◇日本に100近い新右翼組織が現れる
日本の各大都市の街頭でよく見かける黒塗りの大型宣伝車。旧日本軍の旗を掲げ、軍歌を大音量で流している。こうした人たちは日本の伝統的な右翼組織で、「街宣右翼」と呼ばれる。その多くが暴力団に所属し、警察から長年監視を受けているため、一般市民の間でもよくないイメージがある。こうした新右翼組織のメンバーはどういう人たちなのか?彼らの目的は?その実際の情況を探るべく、環球時報の記者が最も活発に活動する新右翼組織を取材した。

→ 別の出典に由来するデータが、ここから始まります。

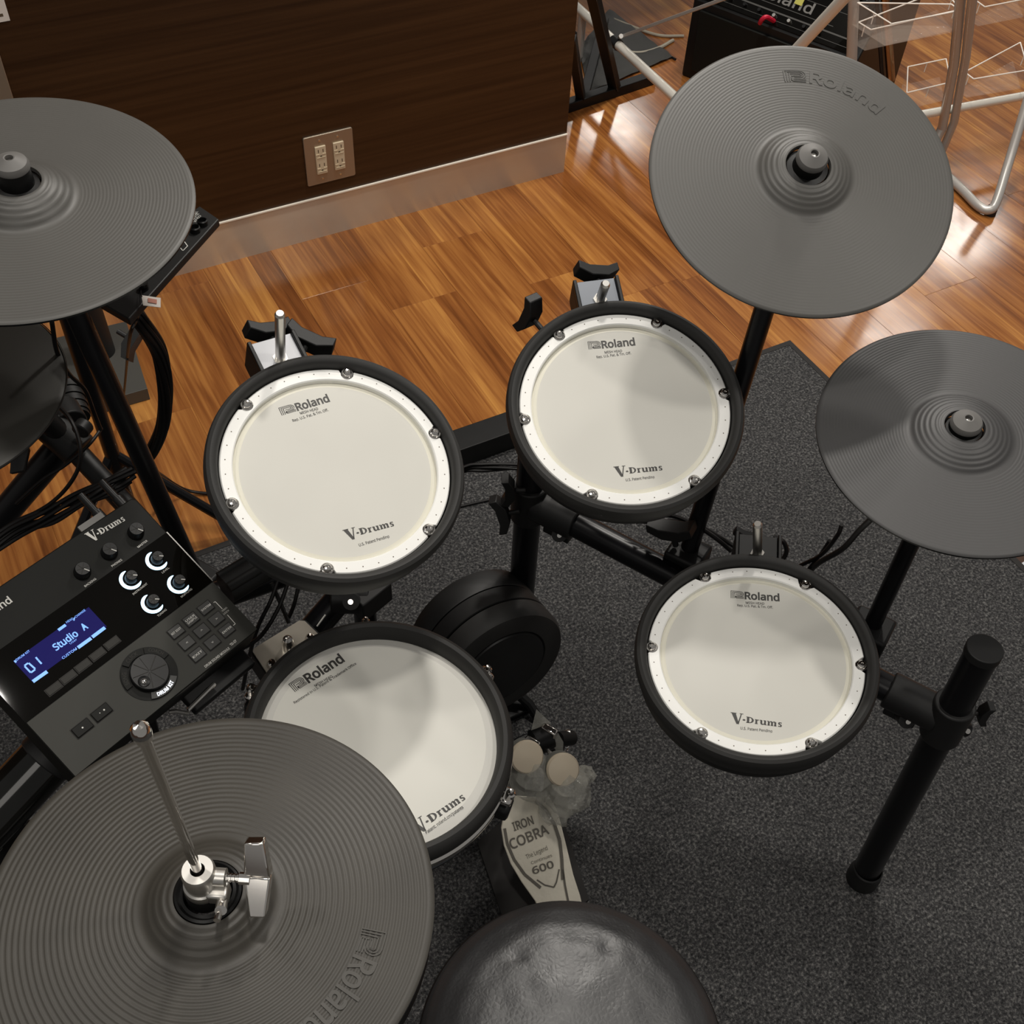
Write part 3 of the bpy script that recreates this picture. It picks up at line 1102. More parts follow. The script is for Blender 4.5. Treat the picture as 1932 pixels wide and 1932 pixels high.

大まかな統計によると、日本には近年民間団体や議員連盟など100近くの右翼組織が出現。比較的活動が活発な新右翼組織の中に「在日特権を許さない市民の会」や「 頑張れ日本!全国行動委員会」などがある。記者が「在特会」のホームページを確認したところ、住所も電話番号もなく、唯一の連絡方法としてメールアドレスがあり、そこにメールを送ってみた。数日後同会のスポークスマンという人物からようやく返信が届いた。そのメールには、同組織がデモを行う際でも、私の許可がない限り、取材は絶対にしないこと。私の許可が出るまで必ず現場で待つと約束すること。さらに、彼を単独取材したい場合、必ず「取材謝礼金」を用意することとも記されていた。日本滞在が長い記者が取材対象者から謝礼金を請求されたのは初めてのことだ。記者が警察関係者に問い合わせたところ、同会は単純な政治組織ではなく、暴力団との結びつきがあり、幹部はかつて暴力団組織の資金調達で逮捕されたことがあるという。同会はまた、日本最大の右翼団体「日本青年社」などの街宣右翼と協力関係にあり、警察当局から排外主義団体に認定されている、かなり危険な団体だ。警察関係者の忠告で記者は取材を諦めた。
◇新右翼の勃興で「平和」から遠のく日本
新右翼勢力の勃興に、世界各国のメディアが憂慮している。韓国の東亜日報は、日本の新右翼の勃興は、日本が極端なナショナリズムに転向し、平和憲法がなくなるか改正され、最悪の場合、日本が核兵器の追求を開始するのではないかと人々に懸念を抱かせていると伝える。米ハーバード大学のジョセフ・ナイ教授は英フィナンシャル・タイムズ紙で、日本の政治は20年の低い経済成長を反映しており、若者がより偏狭になっていると指摘した。2000年以降、米国の大学に留学する日本人の数が50%以上減った。作家の麻生晴一郎氏も「今の日本の若者は海外に留学したがらず、日本が一番いいと思っている」と指摘する。こうした閉塞感がネット右翼を繁殖させる土壌を提供し、最も懸念される日本の社会問題の一つとなっている。